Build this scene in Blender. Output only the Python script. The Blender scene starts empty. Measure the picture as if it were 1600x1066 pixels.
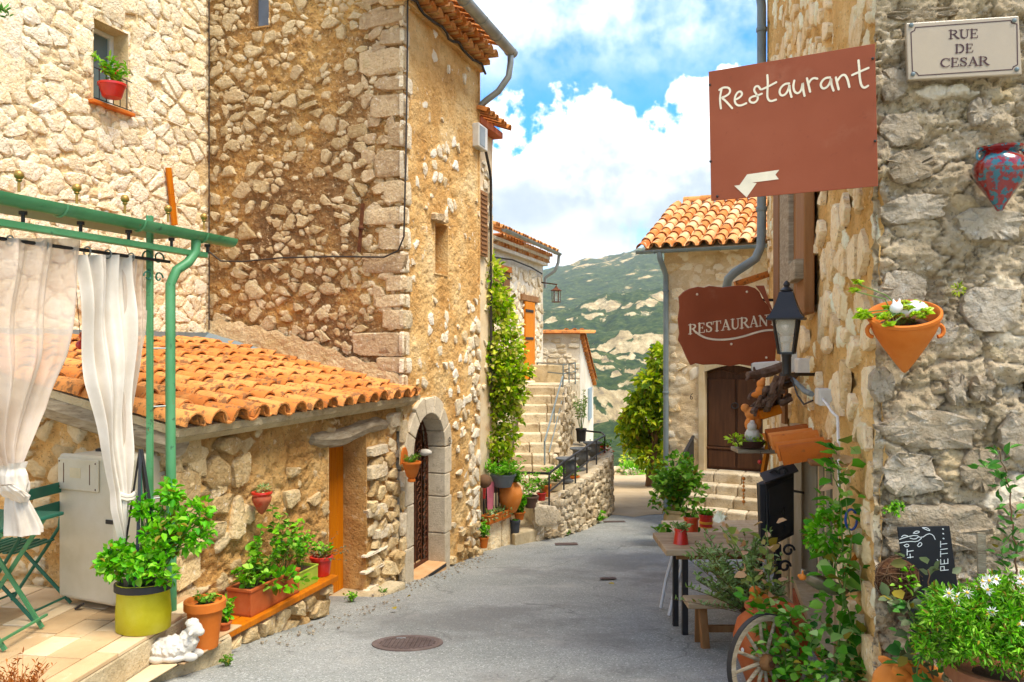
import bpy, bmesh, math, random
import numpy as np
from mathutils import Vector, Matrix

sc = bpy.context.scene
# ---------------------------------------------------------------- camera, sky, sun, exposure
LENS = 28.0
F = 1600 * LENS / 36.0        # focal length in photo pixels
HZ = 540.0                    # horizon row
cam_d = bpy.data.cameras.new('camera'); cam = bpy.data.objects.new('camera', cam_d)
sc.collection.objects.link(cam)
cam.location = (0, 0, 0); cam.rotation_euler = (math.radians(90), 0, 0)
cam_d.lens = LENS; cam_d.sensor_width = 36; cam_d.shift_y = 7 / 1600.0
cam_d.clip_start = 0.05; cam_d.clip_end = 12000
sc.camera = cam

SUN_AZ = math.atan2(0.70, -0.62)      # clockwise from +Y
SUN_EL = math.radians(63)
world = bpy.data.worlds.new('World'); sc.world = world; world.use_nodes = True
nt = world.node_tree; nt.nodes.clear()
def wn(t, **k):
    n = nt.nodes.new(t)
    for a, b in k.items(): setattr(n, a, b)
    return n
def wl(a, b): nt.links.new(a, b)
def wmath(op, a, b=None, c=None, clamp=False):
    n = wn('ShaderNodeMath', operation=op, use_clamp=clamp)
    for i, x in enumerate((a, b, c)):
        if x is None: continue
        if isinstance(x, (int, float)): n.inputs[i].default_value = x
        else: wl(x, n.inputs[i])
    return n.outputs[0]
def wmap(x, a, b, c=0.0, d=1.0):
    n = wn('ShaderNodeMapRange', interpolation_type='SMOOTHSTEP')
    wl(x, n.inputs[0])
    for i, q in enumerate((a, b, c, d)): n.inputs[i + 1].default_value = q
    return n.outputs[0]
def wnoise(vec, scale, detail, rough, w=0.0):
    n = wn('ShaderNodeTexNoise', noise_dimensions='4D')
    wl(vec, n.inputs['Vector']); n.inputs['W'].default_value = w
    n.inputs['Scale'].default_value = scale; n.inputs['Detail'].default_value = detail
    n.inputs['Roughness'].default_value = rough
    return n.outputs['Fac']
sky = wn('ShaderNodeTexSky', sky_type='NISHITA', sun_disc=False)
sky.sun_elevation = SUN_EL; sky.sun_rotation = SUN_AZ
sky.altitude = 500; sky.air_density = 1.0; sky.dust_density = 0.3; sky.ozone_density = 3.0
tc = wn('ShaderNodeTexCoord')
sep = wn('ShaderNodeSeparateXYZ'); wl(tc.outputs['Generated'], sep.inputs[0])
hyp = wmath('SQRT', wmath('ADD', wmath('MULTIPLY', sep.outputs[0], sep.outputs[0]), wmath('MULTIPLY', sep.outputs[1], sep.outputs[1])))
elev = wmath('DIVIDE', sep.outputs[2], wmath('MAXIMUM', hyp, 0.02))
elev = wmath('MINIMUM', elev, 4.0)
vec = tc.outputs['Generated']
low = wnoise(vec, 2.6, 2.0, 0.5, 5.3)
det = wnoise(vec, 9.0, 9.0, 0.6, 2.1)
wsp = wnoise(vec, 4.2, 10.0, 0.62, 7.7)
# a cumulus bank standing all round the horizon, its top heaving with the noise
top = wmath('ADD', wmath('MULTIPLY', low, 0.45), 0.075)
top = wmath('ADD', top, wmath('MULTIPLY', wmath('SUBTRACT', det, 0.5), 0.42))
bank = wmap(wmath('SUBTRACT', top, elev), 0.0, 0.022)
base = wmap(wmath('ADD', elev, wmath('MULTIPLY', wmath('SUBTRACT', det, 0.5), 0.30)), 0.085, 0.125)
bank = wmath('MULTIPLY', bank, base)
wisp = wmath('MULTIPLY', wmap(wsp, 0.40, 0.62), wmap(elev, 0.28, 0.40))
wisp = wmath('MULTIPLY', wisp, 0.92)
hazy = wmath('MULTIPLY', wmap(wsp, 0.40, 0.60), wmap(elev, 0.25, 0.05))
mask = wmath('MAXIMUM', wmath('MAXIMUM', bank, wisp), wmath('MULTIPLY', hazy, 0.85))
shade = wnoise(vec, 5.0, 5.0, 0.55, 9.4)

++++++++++

### What the task requires
From the top of the listing above, repeat each line exactly until you reach the line containing "from mathutils import Vector, Matrix", and repeat that one too. Leave the pictures out.

### Output of the task
Build this scene in Blender. Output only the Python script. The Blender scene starts empty. Measure the picture as if it were 1600x1066 pixels.
import bpy, bmesh, math, random
import numpy as np
from mathutils import Vector, Matrix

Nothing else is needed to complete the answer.